At the June 8 committee meeting the Alsip fire chief detailed several near‑term priorities: a state equipment grant, a regional FEMA radios grant application, trouble meeting annual inspection targets because of staffing declines, and a looming vehicle‑replacement decision over ambulances and engines.
On grants, the chief said the village received an $18,577 Office of the State Fire Marshal equipment award to replace a gear extractor and dryer at Station 2. He also said the department is hosting a regional FEMA application to replace portable radios and that the grant deadline was June 26; the chief explained budget documents will reflect grant assumptions so the village can cover shared costs if needed.
The chief described inspection capacity problems: a year‑to‑date reduction in staff has left the inspection team effectively at four active inspectors (one on workers' comp), creating a significant risk that annual inspections will not be completed. Trustees and the chief discussed whether inspection responsibilities should be explicitly required in the collective bargaining agreement or otherwise backfilled by a part‑time inspector; the chief noted previous attempts to hire part‑time coverage had been blocked by the board in an earlier cycle.
On ambulance procurement, the chief laid out two options: order a new ambulance (roughly 26–28 months lead time) with a full warranty or rechassis the oldest unit (cheaper but takes a vehicle out of service for 90–120 days and carries vendor quality risk). "We run at least two ambulances out all the time," the chief said, noting the village routinely has multiple ambulances in service and that vendor vetting is essential for remounts because some providers have delivered poor work.
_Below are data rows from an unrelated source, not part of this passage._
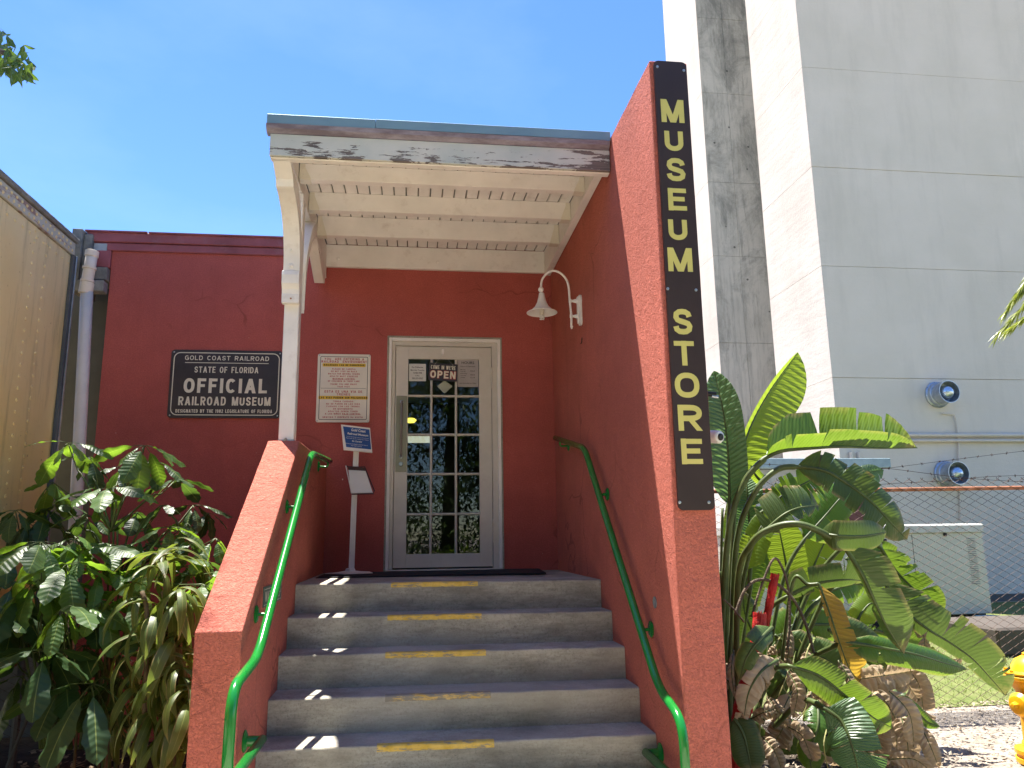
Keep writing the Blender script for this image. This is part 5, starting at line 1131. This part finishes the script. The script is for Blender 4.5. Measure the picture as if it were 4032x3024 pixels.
# red painted stumps
for lb, path, r_ in (('tall thin red painted plant stump leaning right', ((3052, 2262, -2.0), (3035, 2350, -2.0), (3010, 2480, -1.95), (2960, 2700, -1.9), (2930, 3030, -1.8)), .027), ('short thick red painted plant stump beside the tall one', ((2992, 2415, -2.15), (2985, 2500, -2.15), (2955, 2640, -2.1), (2915, 2760, -2.0), (2890, 3040, -1.9)), .040)):
    P = resample3(curve([at(*p) for p in path], 6), 40); m = MB(); rr = [r_*(.92+.16*noise.noise(p*9)+.06*(i % 3 == 0)) for i, p in enumerate(P)]
    m.tube(P, rr, 12)
    for q in range(14):
        e = 2*math.pi*q/14; u_ = Vector((math.cos(e), math.sin(e), 0))*r_*.8; m.tube([P[1]+u_, P[0]+u_*1.15+Vector((0, 0, .012*random.random()))], [.007, .002], 4)
    o = m.build('painted_stump', M['redpaint'], smooth=False); tag(o, lb, 'stump', 'red painted stumps in the paddle-leaved plant')

# ---- umbrella plants (left) : whorls of leaflets
def leaflet_mesh(kind, mat):
    rnd = random.Random(kind); m = MB(); m.uv = []; n = 14; nc = 7; vs = []
    for i in range(n+1):
        t_ = i/n; w_ = .30*(t_**.65)*(1-t_**3.2)**.8*1.25 if 0 < t_ < 1 else .004
        w_ = max(.004, w_)*(1+.16*math.sin(t_*(17+kind*2.3)+kind)*t_)*(.82+.09*(kind % 4)) 
        for c_ in range(nc):
            v = (c_/(nc-1))*2-1
            z = -.20*t_*t_ - .28*abs(v)*w_*(.6+.4*math.sin(kind)) + .018*math.sin(t_*17+kind*2+(v > 0)*1.3)*abs(v) - (.22*max(0, t_-.6)**1.4 if kind % 2 else 0)
            vs.append((t_+.08*abs(v)*w_, v*w_, z)); m.uv.append((t_, v))
    fs = [(i*nc+c_, (i+1)*nc+c_, (i+1)*nc+c_+1, i*nc+c_+1) for i in range(n) for c_ in range(nc-1)]
    m.add(vs, fs); me = m.mesh('leaf', mat, True); return me
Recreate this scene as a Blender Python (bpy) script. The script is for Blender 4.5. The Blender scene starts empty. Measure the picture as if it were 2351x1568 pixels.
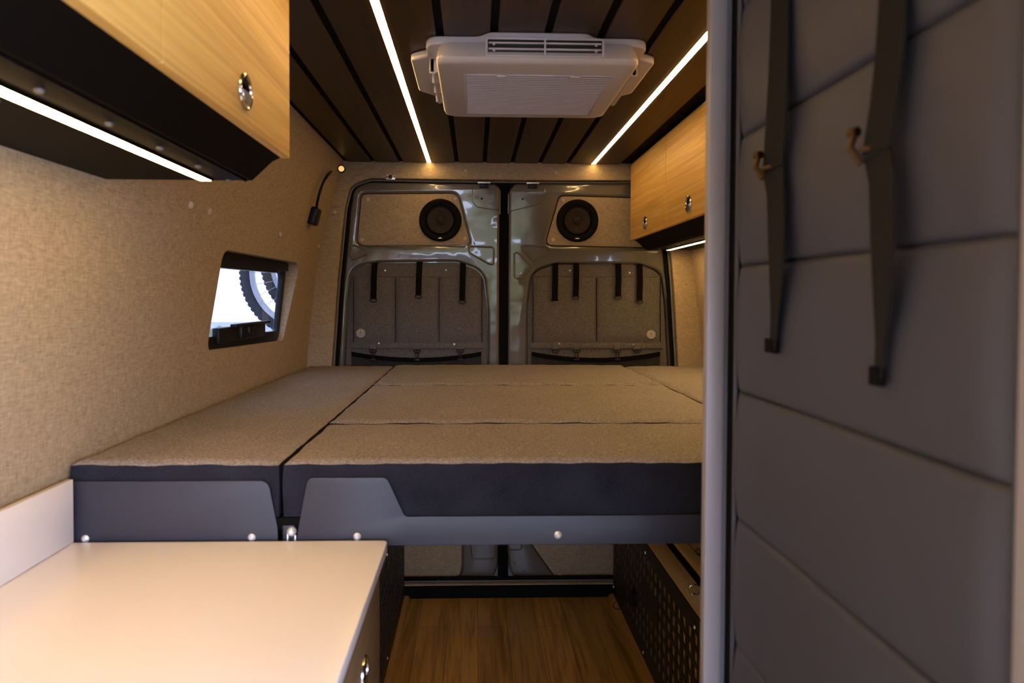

Trustees discussed advertising bids for both remount and new options (advertise July 1, open bids in August) and asked staff to return prices for comparison.
The chief also warned that prices for new engines have risen (roughly 5–7% since October) and lead times remain long (42–48 months), so the village is flagging long‑term capital needs. Separately, the chief recommended adding a Knox 4500 shunt (remote shutoff) requirement for newly installed EV charging stations to give firefighters a safe, reliable means to shut off power during incidents; trustees discussed two current locations (IBW and Pilot) and estimated device costs around $1,200, with installation costs varying by site.
What happens next: trustees asked staff to prepare bid specifications and timing details for ambulance options, requested a vehicle inventory with ages for fire equipment, and agreed to further discussion on inspection staffing and collective bargaining language. No binding procurement decisions were made at the committee meeting.